#### [What to do]
Quote verbatim every line from the line containing "b = MB(); b.box(-6, 22, 20, 25, -.17, 2.0);" to the line containing "b.tube(pts, [.022, .018, .014, .010, .006], 5)", inclusive of both, and no other line.

#### [Exercise material]
____

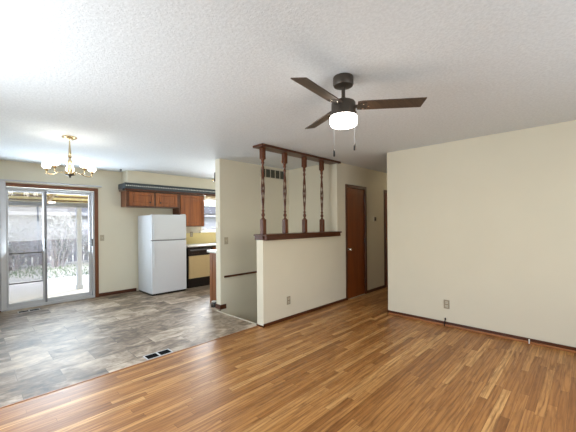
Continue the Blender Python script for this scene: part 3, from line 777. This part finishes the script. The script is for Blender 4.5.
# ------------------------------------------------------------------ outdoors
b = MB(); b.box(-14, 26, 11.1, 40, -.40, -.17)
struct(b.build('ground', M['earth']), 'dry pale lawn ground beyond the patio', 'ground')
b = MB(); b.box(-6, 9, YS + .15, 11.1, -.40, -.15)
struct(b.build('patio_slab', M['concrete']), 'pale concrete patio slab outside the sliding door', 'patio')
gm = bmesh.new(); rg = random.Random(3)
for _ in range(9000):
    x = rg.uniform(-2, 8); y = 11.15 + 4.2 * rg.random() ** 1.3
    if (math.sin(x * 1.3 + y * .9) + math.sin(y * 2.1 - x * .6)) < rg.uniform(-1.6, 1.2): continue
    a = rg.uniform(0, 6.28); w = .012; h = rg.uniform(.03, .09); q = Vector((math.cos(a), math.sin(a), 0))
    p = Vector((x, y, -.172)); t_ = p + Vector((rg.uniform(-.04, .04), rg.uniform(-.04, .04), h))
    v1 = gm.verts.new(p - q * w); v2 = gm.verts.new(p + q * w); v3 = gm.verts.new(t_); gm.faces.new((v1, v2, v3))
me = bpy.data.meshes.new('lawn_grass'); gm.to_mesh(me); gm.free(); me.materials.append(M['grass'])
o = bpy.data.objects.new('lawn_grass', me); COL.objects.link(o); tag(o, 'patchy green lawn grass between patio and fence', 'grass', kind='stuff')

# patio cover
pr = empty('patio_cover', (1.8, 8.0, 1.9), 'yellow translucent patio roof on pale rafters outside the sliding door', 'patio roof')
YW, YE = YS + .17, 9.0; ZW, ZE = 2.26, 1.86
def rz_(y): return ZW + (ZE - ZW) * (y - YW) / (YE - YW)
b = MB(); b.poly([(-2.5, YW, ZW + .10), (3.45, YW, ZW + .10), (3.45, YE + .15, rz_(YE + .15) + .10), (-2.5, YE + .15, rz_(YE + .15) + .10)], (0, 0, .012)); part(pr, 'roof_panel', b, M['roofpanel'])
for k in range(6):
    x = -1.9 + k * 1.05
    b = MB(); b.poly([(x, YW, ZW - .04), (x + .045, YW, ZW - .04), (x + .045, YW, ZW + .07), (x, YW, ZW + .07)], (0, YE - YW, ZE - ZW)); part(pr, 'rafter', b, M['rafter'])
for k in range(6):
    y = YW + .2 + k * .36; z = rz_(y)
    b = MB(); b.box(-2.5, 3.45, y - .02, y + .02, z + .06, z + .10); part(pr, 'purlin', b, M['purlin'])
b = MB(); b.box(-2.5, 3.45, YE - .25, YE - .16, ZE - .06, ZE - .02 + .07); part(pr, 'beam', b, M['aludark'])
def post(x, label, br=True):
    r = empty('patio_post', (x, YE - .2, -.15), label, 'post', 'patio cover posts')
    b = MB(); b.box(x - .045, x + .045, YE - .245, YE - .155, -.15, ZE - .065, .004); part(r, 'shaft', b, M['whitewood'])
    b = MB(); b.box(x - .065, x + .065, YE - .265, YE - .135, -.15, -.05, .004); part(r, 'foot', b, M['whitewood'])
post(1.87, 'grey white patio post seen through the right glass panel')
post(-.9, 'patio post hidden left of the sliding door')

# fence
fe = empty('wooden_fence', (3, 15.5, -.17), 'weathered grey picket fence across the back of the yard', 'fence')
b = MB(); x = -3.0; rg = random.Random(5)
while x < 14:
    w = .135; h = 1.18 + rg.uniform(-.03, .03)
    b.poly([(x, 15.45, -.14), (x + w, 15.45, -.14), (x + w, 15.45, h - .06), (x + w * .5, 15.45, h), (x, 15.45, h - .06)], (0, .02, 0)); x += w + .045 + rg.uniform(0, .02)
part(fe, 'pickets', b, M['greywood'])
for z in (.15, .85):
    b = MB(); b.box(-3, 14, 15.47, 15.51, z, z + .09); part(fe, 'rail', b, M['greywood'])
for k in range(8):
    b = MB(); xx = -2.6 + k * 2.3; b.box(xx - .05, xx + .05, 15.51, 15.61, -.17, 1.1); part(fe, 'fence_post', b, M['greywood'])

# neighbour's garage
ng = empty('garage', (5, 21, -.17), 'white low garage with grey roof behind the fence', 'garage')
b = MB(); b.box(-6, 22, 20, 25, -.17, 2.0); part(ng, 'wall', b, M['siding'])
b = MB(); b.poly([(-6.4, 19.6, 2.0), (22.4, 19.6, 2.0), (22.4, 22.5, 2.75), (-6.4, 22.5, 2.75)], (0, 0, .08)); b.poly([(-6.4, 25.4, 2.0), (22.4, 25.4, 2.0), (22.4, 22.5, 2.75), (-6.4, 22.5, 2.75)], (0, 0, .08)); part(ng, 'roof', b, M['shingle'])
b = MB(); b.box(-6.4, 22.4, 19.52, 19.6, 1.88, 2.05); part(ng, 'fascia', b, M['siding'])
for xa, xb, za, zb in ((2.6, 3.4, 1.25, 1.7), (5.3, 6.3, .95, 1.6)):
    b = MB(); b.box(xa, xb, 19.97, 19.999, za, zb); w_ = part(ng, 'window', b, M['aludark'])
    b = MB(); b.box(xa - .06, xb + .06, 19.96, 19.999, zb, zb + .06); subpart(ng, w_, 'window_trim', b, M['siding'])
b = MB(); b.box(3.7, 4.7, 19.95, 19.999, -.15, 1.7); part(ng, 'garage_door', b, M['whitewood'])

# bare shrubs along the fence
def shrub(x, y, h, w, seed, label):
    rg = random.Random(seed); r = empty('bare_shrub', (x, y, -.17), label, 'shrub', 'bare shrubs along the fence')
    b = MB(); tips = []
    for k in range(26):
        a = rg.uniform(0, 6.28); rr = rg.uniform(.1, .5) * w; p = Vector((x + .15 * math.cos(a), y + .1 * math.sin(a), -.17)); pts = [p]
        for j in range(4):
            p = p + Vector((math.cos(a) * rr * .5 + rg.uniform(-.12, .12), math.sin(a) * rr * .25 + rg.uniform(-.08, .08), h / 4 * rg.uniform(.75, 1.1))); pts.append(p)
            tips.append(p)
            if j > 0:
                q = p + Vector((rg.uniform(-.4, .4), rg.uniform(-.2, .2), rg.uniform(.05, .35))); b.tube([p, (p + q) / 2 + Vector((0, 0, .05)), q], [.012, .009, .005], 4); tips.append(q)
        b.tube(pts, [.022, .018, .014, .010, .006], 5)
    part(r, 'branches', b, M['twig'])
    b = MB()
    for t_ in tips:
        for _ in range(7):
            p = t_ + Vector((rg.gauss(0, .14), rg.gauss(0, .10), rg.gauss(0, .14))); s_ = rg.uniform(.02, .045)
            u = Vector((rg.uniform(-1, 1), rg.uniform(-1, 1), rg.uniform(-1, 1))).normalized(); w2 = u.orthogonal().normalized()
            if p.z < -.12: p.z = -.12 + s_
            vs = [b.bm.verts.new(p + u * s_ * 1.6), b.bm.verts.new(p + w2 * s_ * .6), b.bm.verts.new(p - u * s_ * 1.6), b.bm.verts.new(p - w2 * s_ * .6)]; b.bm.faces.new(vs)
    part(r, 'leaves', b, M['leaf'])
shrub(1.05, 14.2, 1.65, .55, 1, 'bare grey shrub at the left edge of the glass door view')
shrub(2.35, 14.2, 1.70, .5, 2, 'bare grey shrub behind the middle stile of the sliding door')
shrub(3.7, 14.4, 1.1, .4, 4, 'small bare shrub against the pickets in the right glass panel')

____

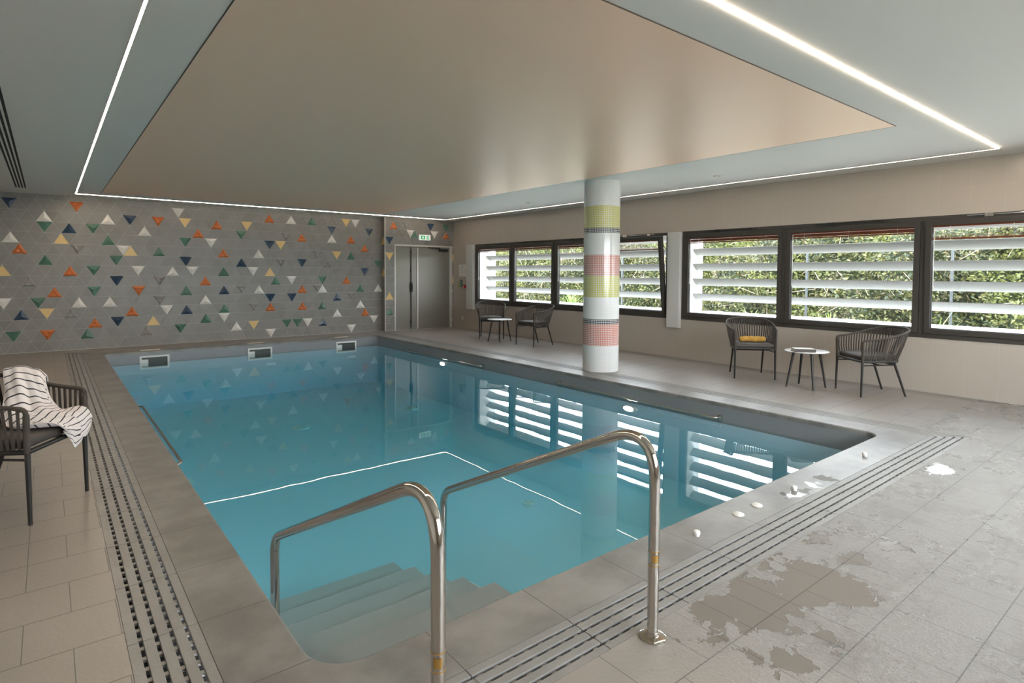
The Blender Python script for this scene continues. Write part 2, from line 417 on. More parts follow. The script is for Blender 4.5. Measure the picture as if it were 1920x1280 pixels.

____

#### [Answer]
b = MB(); b.box(-6, 22, 20, 25, -.17, 2.0); part(ng, 'wall', b, M['siding'])
b = MB(); b.poly([(-6.4, 19.6, 2.0), (22.4, 19.6, 2.0), (22.4, 22.5, 2.75), (-6.4, 22.5, 2.75)], (0, 0, .08)); b.poly([(-6.4, 25.4, 2.0), (22.4, 25.4, 2.0), (22.4, 22.5, 2.75), (-6.4, 22.5, 2.75)], (0, 0, .08)); part(ng, 'roof', b, M['shingle'])
b = MB(); b.box(-6.4, 22.4, 19.52, 19.6, 1.88, 2.05); part(ng, 'fascia', b, M['siding'])
for xa, xb, za, zb in ((2.6, 3.4, 1.25, 1.7), (5.3, 6.3, .95, 1.6)):
    b = MB(); b.box(xa, xb, 19.97, 19.999, za, zb); w_ = part(ng, 'window', b, M['aludark'])
    b = MB(); b.box(xa - .06, xb + .06, 19.96, 19.999, zb, zb + .06); subpart(ng, w_, 'window_trim', b, M['siding'])
b = MB(); b.box(3.7, 4.7, 19.95, 19.999, -.15, 1.7); part(ng, 'garage_door', b, M['whitewood'])

# bare shrubs along the fence
def shrub(x, y, h, w, seed, label):
    rg = random.Random(seed); r = empty('bare_shrub', (x, y, -.17), label, 'shrub', 'bare shrubs along the fence')
    b = MB(); tips = []
    for k in range(26):
        a = rg.uniform(0, 6.28); rr = rg.uniform(.1, .5) * w; p = Vector((x + .15 * math.cos(a), y + .1 * math.sin(a), -.17)); pts = [p]
        for j in range(4):
            p = p + Vector((math.cos(a) * rr * .5 + rg.uniform(-.12, .12), math.sin(a) * rr * .25 + rg.uniform(-.08, .08), h / 4 * rg.uniform(.75, 1.1))); pts.append(p)
            tips.append(p)
            if j > 0:
                q = p + Vector((rg.uniform(-.4, .4), rg.uniform(-.2, .2), rg.uniform(.05, .35))); b.tube([p, (p + q) / 2 + Vector((0, 0, .05)), q], [.012, .009, .005], 4); tips.append(q)
        b.tube(pts, [.022, .018, .014, .010, .006], 5)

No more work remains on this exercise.